A partir de là, on comprend bien que l’auteur du recueil « Les étoiles de la destinée » parle naturellement de ses expériences et de son vécu. Enfant tourmenté, il accouche avec énergie ses colères sans haine et ses peurs sans bégayer. D’aucuns pourraient penser qu’il s’agit d’un règlement de compte pour lui, mais loin de là, l’auteur parle d’amour et d’espoir. Il écrit son amour pour sa mère quand bien même elle ne le lirait pas. Et oui, l’amour écrit peut s’entendre et vaincre la mort à coup sûr. Dans « le spleen du père » l’amour est au rendez-vous, l’amour que la mélancolie accompagne, l’amour du père idole et confident.
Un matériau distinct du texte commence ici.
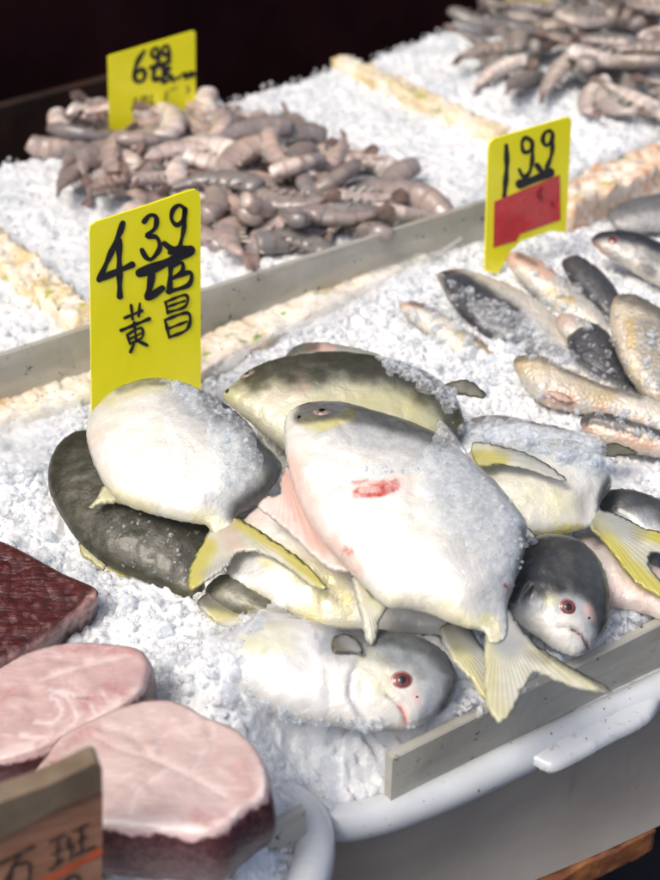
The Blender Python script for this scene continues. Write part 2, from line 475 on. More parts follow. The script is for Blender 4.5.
def bar(name, a, b, z0, z1, thick, mat, parent=None, segs=60, wob=0.0, seed=0, bevel=.0012):
    """upright board from a to b (world xy) between z0 and z1; wob roughens it"""
    a = np.asarray(a, float)[:2]; b = np.asarray(b, float)[:2]
    d = unit(b-a); s = np.array([-d[1], d[0]])
    prof = [(-thick/2, z0), (thick/2, z0), (thick/2, z1-bevel), (thick/2-bevel, z1), (-thick/2+bevel, z1), (-thick/2, z1-bevel)]
    if wob:
        m = 10; prof = [(-thick/2, z0)]+[(thick/2, z0+(z1-z0)*i/m) for i in range(m+1)]+[(thick/2-thick*i/m, z1) for i in range(1, m)]+[(-thick/2, z1-(z1-z0)*i/m) for i in range(m)]
    k = len(prof); V = []; F = []
    for i in range(segs+1):
        p = a+(b-a)*i/segs
        for o_, z in prof: V.append([*(p+s*o_), z])
    V = np.array(V)
    if wob:
        V = V+wob*np.stack([fbm(V, 60, seed), fbm(V, 60, seed+9), fbm(V, 70, seed+4)*1.2], 1)
        V = V+wob*.5*np.stack([vnoise(V, 240, seed+2)]*3, 1)
    for i in range(segs):
        for j in range(k): F.append((i*k+j, (i+1)*k+j, (i+1)*k+(j+1) % k, i*k+(j+1) % k))
    F += [tuple(range(k-1, -1, -1)), tuple(segs*k+j for j in range(k))]
    o = obj(name, V, F, mat, parent, smooth=bool(wob))
    bm = bmesh.new(); bm.from_mesh(o.data); bmesh.ops.recalc_face_normals(bm, faces=bm.faces); bm.to_mesh(o.data); bm.free()
    return o
def tube(name, path, rx, rz, mat, parent=None, closed=True, seg=14, wob=0):
    P = np.asarray(path); k = len(P); V = []; F = []
    for i in range(k):
        t = unit(P[(i+1) % k]-P[i-1]) if closed else unit(P[min(i+1, k-1)]-P[max(i-1, 0)])
        s = unit(np.cross(t, [0, 0, 1])); u_ = np.cross(s, t)
        for j in range(seg):
            a = 2*math.pi*j/seg; V.append(P[i]+s*rx*math.cos(a)+u_*rz*math.sin(a))
    for i in range(k if closed else k-1):
        for j in range(seg):
            i2 = (i+1) % k; F.append((i*seg+j, i*seg+(j+1) % seg, i2*seg+(j+1) % seg, i2*seg+j))
    if not closed: F += [tuple(range(seg-1, -1, -1)), tuple((k-1)*seg+j for j in range(seg))]
    return obj(name, V, F, mat, parent)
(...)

En effet, il convient de noter que ce sentiment noble dont parle Mamadou Socrate Diop n’est pas celui que l’on idéalise. C’est l’amour qui nourrit la vérité et la souffrance qu’il mentionne. L’amour universel qu’ont connu tous ceux qui ont perdu un être cher. L’amour des absents toujours présents au devers de l’âme de l’homme. Ah ! L’amour qui pousse l’homme à entrer dans les réflexions métaphysiques.
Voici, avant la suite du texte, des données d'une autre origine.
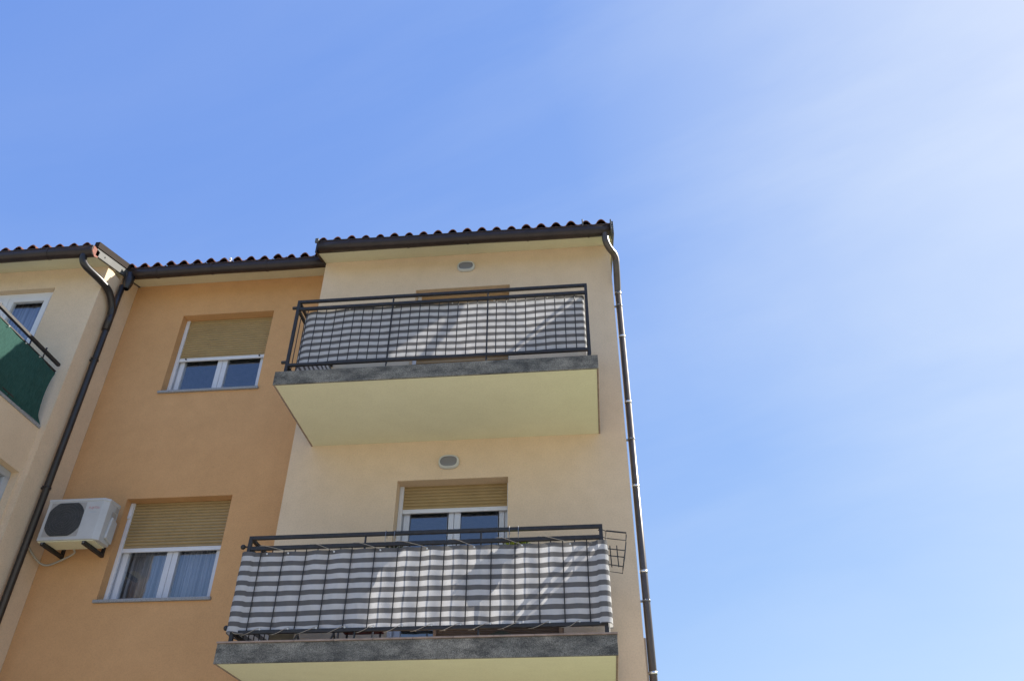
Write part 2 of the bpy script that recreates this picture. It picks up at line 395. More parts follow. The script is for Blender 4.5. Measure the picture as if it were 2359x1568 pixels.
def wall_mesh(x0, x1, yf, th, z0, ztop, holes):
    """wall facing -y with real thickness and rectangular openings (x0, x1, z0, z1)"""
    xs = sorted({x0, x1, *[h[0] for h in holes], *[h[1] for h in holes]}); zs = sorted({z0, ztop, *[h[2] for h in holes], *[h[3] for h in holes]})
    nx, nz = len(xs)-1, len(zs)-1
    def solid(i, j):
        if i < 0 or j < 0 or i >= nx or j >= nz: return False
        cx, cz = (xs[i]+xs[i+1])/2, (zs[j]+zs[j+1])/2
        return not any(h[0] < cx < h[1] and h[2] < cz < h[3] for h in holes)
    m = MB(); yb = yf+th
    for i in range(nx):
        for j in range(nz):
            if not solid(i, j): continue
            a, b, c, d = xs[i], xs[i+1], zs[j], zs[j+1]
            m.add([(a,yf,c), (b,yf,c), (b,yf,d), (a,yf,d)], [(0,1,2,3)]); m.add([(a,yb,c), (b,yb,c), (b,yb,d), (a,yb,d)], [(3,2,1,0)])
            if not solid(i-1, j): m.add([(a,yf,c), (a,yf,d), (a,yb,d), (a,yb,c)], [(0,1,2,3)])
            if not solid(i+1, j): m.add([(b,yf,c), (b,yb,c), (b,yb,d), (b,yf,d)], [(0,1,2,3)])
            if not solid(i, j-1): m.add([(a,yf,c), (a,yb,c), (b,yb,c), (b,yf,c)], [(0,1,2,3)])
            if not solid(i, j+1): m.add([(a,yf,d), (b,yf,d), (b,yb,d), (a,yb,d)], [(0,1,2,3)])
    return m
DR = (1.602, 2.956)                          # balcony door opening, x
WN = (-2.094, -0.668)                        # stair-side window opening, x
right_holes = [(DR[0], DR[1], 0.0, 2.30), (DR[0], DR[1], -3.0, -0.705)]
mid_holes = [(WN[0], WN[1], 1.055, 2.425), (WN[0], WN[1], -1.925, -0.597)]
LD = (-5.15, -3.717)
left_holes = [(LD[0], LD[1], 0.0, 2.463)]
w = wall_mesh(XL, XR, 0.0, 0.35, GZ, Z0+0.0, right_holes).build('wall', 'cream', building); w['label'] = 'cream front wall of the right bay'
w = wall_mesh(QX, XL, RY, 0.35, GZ, sz(RY)+0.0, mid_holes).build('wall', 'orange', building); w['label'] = 'orange recessed wall between the two cream bays'
w = wall_mesh(-11.0, QX, QY, 0.35, GZ, sz(QY)+0.0, left_holes).build('wall', 'cream', building); w['label'] = 'cream front wall of the left block'
def gable(x0, x1, ya, mat):
    poly = [(ya, GZ), (BACK, GZ), (BACK, sz(ya)+0.0), (RIDGE, sz(RIDGE)), (ya, sz(ya))]
    return MB().prism(poly, 'x', x0, x1).build('side_wall', mat, building)
gable(XR-0.30, XR, 0.352, 'cream'); gable(-11.0, -10.7, QY+0.352, 'cream')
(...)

A vrai dire, tous les textes du Livre II de « Les étoiles de la destinée«  baignent dans la métaphysique. L’âme et l’au-delà, le paradis et l’enfer etc. Mamadou Socrate Diop, dans la métaphysique d’une âme (p.49) définit cette science de façon purement classique et prosaïque tout en invoquant l’allégorie de la Caverne de Platon pour donner un appui à sa logique. Toutefois, à ce propos, l’interrogation (s’il est vrai que la caverne existe, que ses pensionnaires meurent de sommeil, alors l’écho suffirait-il à les réveiller ? p.50) qu’il soulève n’avait pas, à notre égard, lieu d’être dans la mesure où celle-ci avait déjà été résolue par l’auteur même de l’allégorie de la caverne. On pourrait dès lors se poser la question à savoir quel est l’intérêt pour celui qui se cherche, invoquant des savoirs qu’il connait déjà, de (se) poser une question dont la réponse a déjà été donnée ?
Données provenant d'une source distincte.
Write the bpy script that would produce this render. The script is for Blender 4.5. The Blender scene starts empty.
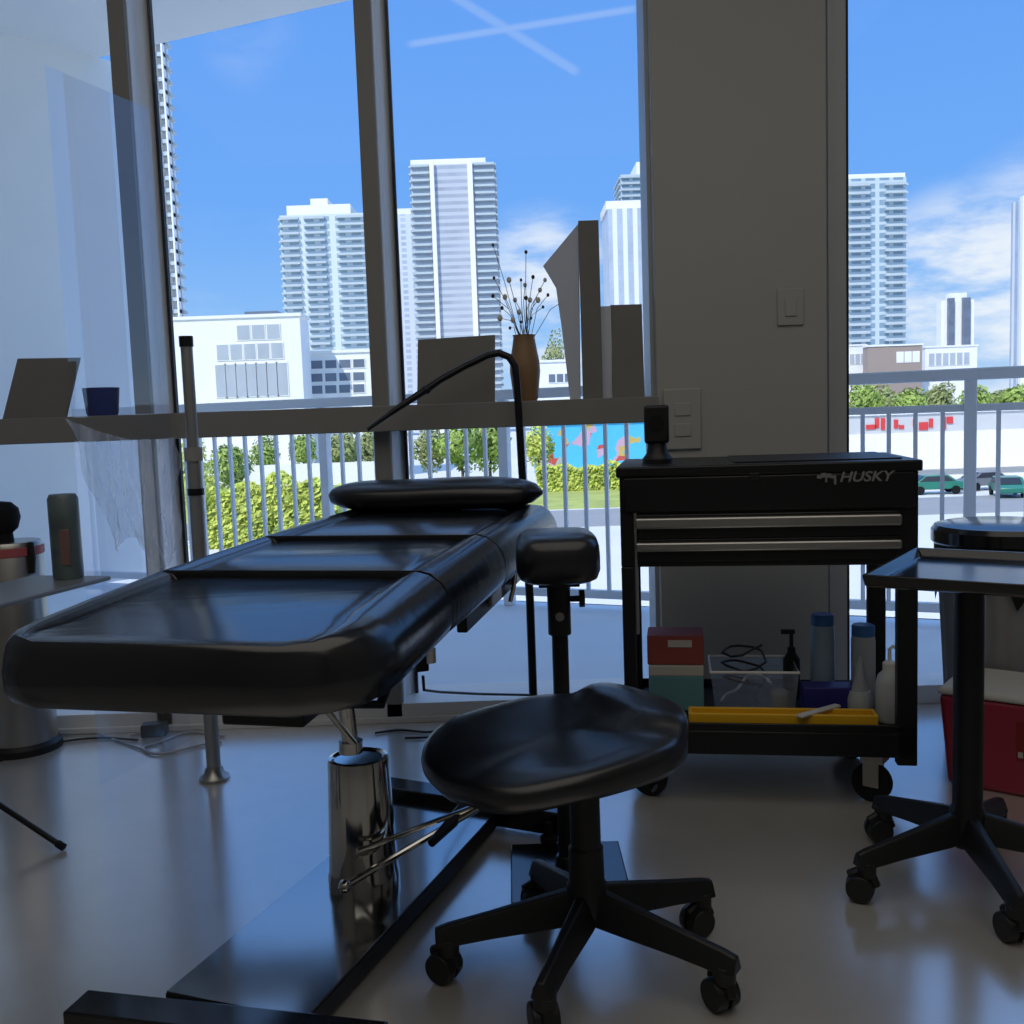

En somme, « Les étoiles de la destinée«  est un recueil de textes très riches d’un point de vue thématique et chaque texte a sa profondeur, son originalité et sa propre voix. L’auteur, à travers des procédés littéraires, donne vie à ses sentiments et pensées.

Précisions à prime abord que ce recueil de textes fait montre d’une originalité incontestable. Pourquoi ? Parce que tous les textes qui y sont couchés sont en proses poétiques. L’auteur maitrise parfaitement cette forme d’écriture au point de se chercher dans la poésie d’une prose créatrice (P.17). La poéticité des textes est facilement perceptible et ce n’est pas un hasard ; cela est voulu par l’auteur.

En outre, le ton incisif, tranchant et violemment doux des textes de ce recueil lui confère un  style qui s’affine et se confirme au fur et à mesure qu’on avance dans la lecture. A travers les nombreuses et diverses thématiques, l’auteur fait un travail sur les sentiments et les images comme un poète. Afin il est un poète mais à sa façon. D’ailleurs, les rimes, figures de style, assonances, allitération etc. dont il fait souvent recours en témoignent largement. Et une partie du poème « Souffle » de Birago qu’il intègre dans son texte en dit long sur le poète qu’il est.

De plus, le recours aux dialogues fondus, flash-back et récits dans nombre de ses textes (Moi-moi-même (p.29), Testament acte II (p.35) etc.) montrent combien Mamadou Socrate Diop maitrise son art.

Finalement, « Les étoiles de la destinée«  est un excellent texte, texte qui a son propre souffle et ses vérités.